NASA SBIR 02-1 Solicitation


PROPOSAL NUMBER:02- H2.02-7631 (For NASA Use Only - Chron: 024368 )
SUBTOPIC TITLE: Human Centered Computing
PROPOSAL TITLE: A Head Mounted Display Without Focus/Fixation Disparity

SMALL BUSINESS CONCERN (Firm Name, Mail Address, City/State/Zip, Phone)
Dimension Technologies Inc
315 Mt Read Blvd
Rochester , NY   14611 - 1982
(585 ) 436 - 3530

PRINCIPAL INVESTIGATOR/PROJECT MANAGER (Name, E-mail, Mail Address, City/State/Zip, Phone)
Jesse Eichenlaub
315 Mt Read Blvd
Rochester , NY   14611 - 1982
(585 ) 436 - 3530

This small Business Innovation Research Phase I Project will investigate a method of eliminating the focus/fixation disparity in a head mounted display. The disparity between focus and fixation points in head mounted stereoscopic viewing systems often creates a problem for the viewer in terms of eyestrain, defocused images, or inability to fuse images. Such problems show up most when objects are represented across a wide range of distances from the user, or when the system is used to superimpose virtual information onto real world scenes. Past attempts at matching the focus and fixation distance in head mounted displays have involved complicated servo mechanisms and eye trackers to change the apparent distance to the screen as the observer gazes at different areas of the scene. This proposed project will demonstrate a novel, less complicated way of creating images in which the focus and fixation distances are matched for objects from several inches to infinity without using eye tracking, measuring equipment, or moving parts. The proposed device will create several convergent ray bundles for each displayed image point in such a way that the bundles all intersect to form a light point at a distance that is coincident with the fixation distance.

The technology to be investigated in this proposal could find application in head mounted virtual reality systems for simulation applications, particularly vehicle simulations, plus head mounted enhanced reality systems in which graphics and information is superimposed on a direct view of the real world for training, education, navigation for delivery personnel, recreational travel, etc.

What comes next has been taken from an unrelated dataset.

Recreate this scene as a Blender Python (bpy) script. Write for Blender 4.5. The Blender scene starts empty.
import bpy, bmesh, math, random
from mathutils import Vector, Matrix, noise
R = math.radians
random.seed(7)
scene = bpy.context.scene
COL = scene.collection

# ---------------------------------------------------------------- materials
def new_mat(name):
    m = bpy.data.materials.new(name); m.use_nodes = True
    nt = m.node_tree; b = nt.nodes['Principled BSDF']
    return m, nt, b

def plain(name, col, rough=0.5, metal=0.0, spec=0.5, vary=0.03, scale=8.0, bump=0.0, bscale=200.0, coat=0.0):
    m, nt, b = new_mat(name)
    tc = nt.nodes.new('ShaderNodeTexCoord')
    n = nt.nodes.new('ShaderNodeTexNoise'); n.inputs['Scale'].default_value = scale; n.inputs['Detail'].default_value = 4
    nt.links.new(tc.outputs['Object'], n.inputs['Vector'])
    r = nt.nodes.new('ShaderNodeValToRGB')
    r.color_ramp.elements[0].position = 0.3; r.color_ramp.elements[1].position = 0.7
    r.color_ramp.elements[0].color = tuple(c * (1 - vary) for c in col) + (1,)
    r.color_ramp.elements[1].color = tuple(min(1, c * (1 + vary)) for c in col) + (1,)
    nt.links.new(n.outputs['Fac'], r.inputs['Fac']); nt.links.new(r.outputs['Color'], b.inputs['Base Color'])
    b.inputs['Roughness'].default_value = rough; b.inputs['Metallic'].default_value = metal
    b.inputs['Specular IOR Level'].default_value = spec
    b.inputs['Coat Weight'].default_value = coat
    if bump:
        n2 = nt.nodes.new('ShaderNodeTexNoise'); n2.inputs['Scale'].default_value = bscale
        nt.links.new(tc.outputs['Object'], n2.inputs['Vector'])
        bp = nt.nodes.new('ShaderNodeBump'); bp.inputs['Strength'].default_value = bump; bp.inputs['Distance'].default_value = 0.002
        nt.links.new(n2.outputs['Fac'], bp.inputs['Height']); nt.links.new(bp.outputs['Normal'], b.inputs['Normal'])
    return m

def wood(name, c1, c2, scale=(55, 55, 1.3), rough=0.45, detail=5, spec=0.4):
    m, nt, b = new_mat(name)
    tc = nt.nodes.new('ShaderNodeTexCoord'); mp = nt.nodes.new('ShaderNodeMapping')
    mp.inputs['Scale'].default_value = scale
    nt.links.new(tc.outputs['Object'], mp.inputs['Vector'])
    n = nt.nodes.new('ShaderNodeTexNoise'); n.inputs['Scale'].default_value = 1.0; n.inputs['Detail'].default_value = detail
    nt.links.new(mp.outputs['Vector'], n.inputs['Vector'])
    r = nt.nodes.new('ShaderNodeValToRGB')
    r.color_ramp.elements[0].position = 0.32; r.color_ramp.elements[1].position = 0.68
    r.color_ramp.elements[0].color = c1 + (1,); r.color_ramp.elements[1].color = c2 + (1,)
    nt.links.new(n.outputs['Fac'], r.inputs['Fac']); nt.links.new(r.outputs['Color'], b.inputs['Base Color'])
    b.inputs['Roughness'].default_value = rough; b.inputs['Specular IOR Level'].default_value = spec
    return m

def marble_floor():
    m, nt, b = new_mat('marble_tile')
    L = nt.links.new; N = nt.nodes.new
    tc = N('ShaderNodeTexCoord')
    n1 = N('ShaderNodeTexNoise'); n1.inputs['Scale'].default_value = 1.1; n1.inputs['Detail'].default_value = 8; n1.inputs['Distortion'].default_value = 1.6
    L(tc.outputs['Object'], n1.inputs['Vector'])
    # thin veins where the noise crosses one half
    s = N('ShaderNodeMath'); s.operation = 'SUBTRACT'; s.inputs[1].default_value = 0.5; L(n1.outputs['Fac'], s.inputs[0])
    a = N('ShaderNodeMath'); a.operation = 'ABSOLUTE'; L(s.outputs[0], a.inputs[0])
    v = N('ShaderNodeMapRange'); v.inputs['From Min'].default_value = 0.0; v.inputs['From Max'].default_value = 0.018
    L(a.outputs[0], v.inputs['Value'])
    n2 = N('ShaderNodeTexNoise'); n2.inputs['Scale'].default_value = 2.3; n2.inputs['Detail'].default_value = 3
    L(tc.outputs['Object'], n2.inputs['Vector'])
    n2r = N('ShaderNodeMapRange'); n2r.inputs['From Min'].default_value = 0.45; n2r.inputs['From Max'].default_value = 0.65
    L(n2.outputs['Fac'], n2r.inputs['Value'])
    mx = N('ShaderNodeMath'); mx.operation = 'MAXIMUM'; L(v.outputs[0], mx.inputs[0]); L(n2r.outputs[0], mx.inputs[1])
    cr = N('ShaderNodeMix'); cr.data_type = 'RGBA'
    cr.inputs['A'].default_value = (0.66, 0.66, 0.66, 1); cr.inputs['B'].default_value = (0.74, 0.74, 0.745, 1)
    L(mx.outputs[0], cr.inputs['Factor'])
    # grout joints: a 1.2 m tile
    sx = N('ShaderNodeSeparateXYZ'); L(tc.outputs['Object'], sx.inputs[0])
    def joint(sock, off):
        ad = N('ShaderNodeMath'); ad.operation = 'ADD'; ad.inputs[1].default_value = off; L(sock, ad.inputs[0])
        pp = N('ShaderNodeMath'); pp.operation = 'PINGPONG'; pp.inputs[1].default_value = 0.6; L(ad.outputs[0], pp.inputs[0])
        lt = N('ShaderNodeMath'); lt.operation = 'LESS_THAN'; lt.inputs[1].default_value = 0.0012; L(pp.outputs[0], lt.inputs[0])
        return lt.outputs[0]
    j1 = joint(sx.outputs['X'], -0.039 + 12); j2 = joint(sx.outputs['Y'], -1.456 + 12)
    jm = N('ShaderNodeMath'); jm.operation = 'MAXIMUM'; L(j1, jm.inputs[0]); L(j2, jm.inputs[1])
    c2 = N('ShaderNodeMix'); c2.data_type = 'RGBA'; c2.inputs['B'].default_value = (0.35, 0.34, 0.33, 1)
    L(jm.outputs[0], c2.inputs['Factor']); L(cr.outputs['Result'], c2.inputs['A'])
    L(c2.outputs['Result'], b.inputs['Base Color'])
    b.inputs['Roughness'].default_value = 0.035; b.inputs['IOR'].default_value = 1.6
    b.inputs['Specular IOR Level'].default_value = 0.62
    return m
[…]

Broadly speaking, the most likely applications for this technology within NASA are in a) simulator and training environments in which expense or space constraints favor the use of head mounted VR devices as opposed to domes or out the window configurations, especially in situations where close in objects such as the cockpit interior or hand manipulated items must be presented, and b) inspection and maintenance scenarios where information is superimposed on real world, close by objects.